Twitter, da questo punto di vista insegna molto: seguo chi mi racconta cose nuove, che non so, o che mi regala un punto di vista diverso. Questo si può fare solo continuando a crescere, a studiare. E io continuo a farlo. Anche faticosamente, a volte. I tempi morti? Ne ho sempre meno, ma per fortuna prendo i mezzi pubblici e uso il tempo del viaggio per sentire gli amici, per recuperare letture che avevo accantonato.

Tra i “dieci errori da non fare”, invece, qual è secondo te l’errore per eccellenza?

Due in uno: cercare qualcuno solo quando e se ti serve.

Se dovessi dare un voto al tuo lavoro, con questo libro, da 1 a 10, quale sarebbe e perché?

Questa è la domanda difficile, vero? Possiamo chiederlo a chi lo ha letto? Magari non subito, tra un po’. Sono presuntuosa, penso di aver scritto un libro che serve a cambiare il mondo, nel modo in cui molti ancora si muovono per far carriera, per cercare/cambiare lavoro: se non ci piacciono questo modo e questo mondo, possiamo cambiarli.

All’interno della riflessione che hai proposto sulla circolazione delle idee grazie alla Rete, ritieni ci sia qualcosa che non è ancora maturato, oggi, ma che magari leggeremo in un prossimo libro di Domitilla Ferrari?

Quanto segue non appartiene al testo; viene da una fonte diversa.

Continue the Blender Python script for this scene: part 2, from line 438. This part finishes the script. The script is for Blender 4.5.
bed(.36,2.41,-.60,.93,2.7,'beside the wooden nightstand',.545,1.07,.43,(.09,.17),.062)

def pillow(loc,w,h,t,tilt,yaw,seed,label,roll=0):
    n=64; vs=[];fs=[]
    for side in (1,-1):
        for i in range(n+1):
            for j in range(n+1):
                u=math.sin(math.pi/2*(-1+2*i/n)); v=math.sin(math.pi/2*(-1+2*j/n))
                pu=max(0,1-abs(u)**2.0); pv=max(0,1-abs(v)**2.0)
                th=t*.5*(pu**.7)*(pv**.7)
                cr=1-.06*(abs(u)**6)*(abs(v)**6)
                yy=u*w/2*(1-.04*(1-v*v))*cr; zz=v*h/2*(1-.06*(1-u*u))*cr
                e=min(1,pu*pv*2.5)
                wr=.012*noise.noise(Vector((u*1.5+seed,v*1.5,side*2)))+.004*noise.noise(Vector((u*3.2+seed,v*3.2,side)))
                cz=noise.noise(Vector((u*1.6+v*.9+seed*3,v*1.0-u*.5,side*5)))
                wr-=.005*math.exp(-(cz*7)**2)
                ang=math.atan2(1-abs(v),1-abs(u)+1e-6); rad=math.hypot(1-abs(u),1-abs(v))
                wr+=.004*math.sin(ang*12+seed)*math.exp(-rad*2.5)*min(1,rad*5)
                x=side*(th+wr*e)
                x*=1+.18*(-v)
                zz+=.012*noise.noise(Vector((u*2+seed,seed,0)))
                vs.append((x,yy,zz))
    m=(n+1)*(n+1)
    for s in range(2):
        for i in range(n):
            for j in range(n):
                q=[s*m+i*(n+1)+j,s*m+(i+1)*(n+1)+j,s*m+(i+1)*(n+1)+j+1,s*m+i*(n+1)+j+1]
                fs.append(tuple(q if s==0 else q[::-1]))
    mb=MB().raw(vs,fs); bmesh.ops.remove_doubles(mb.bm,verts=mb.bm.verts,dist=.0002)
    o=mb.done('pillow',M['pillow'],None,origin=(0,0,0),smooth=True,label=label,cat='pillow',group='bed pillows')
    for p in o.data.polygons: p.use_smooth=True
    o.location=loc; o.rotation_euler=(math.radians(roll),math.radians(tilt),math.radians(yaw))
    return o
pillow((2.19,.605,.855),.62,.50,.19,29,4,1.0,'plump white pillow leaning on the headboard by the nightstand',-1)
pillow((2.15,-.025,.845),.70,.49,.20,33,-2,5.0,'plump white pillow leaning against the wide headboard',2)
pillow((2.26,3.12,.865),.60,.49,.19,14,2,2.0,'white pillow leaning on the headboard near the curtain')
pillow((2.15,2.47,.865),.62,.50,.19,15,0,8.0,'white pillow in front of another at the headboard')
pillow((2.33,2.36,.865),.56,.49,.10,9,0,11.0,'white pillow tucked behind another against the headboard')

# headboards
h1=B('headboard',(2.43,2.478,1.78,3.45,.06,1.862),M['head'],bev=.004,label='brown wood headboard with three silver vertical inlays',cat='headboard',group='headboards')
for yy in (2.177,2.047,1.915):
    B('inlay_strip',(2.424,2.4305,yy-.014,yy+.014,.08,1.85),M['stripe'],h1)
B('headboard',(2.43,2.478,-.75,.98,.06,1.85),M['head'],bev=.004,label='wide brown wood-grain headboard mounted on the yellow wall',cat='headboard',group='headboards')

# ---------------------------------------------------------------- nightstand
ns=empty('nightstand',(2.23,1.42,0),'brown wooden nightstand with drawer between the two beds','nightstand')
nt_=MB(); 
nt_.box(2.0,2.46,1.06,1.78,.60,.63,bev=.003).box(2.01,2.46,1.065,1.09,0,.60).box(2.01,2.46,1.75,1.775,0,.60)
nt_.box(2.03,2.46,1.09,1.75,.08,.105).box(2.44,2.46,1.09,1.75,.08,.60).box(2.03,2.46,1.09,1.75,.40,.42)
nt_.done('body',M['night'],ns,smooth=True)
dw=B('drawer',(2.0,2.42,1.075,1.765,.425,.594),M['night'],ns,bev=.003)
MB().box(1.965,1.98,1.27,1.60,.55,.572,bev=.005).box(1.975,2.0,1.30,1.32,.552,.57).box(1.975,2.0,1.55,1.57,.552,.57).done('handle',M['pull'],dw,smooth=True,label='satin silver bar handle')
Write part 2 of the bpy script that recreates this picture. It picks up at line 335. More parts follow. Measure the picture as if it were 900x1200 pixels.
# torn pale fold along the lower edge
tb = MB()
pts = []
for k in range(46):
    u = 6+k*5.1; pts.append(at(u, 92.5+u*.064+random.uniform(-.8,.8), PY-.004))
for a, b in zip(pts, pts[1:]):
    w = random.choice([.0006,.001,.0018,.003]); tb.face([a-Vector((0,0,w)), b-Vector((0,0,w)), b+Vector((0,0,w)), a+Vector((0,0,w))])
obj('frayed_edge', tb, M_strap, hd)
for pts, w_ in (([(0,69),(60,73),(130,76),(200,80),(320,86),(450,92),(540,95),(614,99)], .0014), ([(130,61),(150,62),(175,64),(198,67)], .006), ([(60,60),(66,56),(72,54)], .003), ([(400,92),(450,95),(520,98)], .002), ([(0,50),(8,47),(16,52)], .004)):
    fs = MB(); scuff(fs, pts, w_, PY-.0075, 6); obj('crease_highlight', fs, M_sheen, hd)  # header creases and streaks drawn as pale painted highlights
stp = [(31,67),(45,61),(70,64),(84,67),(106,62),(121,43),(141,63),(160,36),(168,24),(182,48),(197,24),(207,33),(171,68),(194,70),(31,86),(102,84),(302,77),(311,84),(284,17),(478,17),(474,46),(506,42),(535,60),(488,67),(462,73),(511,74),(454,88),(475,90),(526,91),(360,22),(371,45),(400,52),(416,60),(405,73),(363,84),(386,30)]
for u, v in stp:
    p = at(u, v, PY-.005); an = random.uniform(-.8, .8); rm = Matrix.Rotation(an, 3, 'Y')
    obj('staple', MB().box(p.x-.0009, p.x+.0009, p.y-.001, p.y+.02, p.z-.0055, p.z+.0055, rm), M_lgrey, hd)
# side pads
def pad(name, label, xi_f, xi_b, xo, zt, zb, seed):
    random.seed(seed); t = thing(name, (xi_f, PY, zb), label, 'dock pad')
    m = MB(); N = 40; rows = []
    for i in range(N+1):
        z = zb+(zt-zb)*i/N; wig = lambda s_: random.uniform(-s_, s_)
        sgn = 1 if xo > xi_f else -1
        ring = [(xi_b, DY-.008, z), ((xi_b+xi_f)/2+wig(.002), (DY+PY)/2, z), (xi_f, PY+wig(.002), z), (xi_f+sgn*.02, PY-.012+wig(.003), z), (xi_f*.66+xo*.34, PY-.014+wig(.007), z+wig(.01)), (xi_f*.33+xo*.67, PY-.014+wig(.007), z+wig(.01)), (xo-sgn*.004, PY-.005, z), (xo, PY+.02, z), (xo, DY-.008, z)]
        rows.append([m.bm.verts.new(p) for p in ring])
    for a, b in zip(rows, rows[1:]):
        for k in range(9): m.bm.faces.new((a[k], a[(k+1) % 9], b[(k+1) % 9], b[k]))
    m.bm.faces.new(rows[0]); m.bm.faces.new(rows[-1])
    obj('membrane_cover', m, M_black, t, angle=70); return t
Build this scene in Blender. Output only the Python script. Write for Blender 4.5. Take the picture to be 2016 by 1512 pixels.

Sono una buona osservatrice. Quando la società sarà cambiata avrò, forse, altro da raccontare. Per ora so che troppo spesso mi capita di incontrare cattivi esempi da cui però imparo cosa non voglio essere. E per questo li ringrazio.

Perché hai detto che il tuo “non è un romanzo, per fortuna”?

Perché sono brava a raccontare le cose che osservo, non so inventare storie. È stata la mia fortuna: ho fatto per tanti anni la cronista e spiegare cosa succedeva in città mi veniva facile. In Due gradi e mezzo di separazione ho potuto scrivere ciò che vedo succedere nel Paese in cui vivo, online e offline e se parlo spesso di me è perché sono l’esempio che conosco meglio.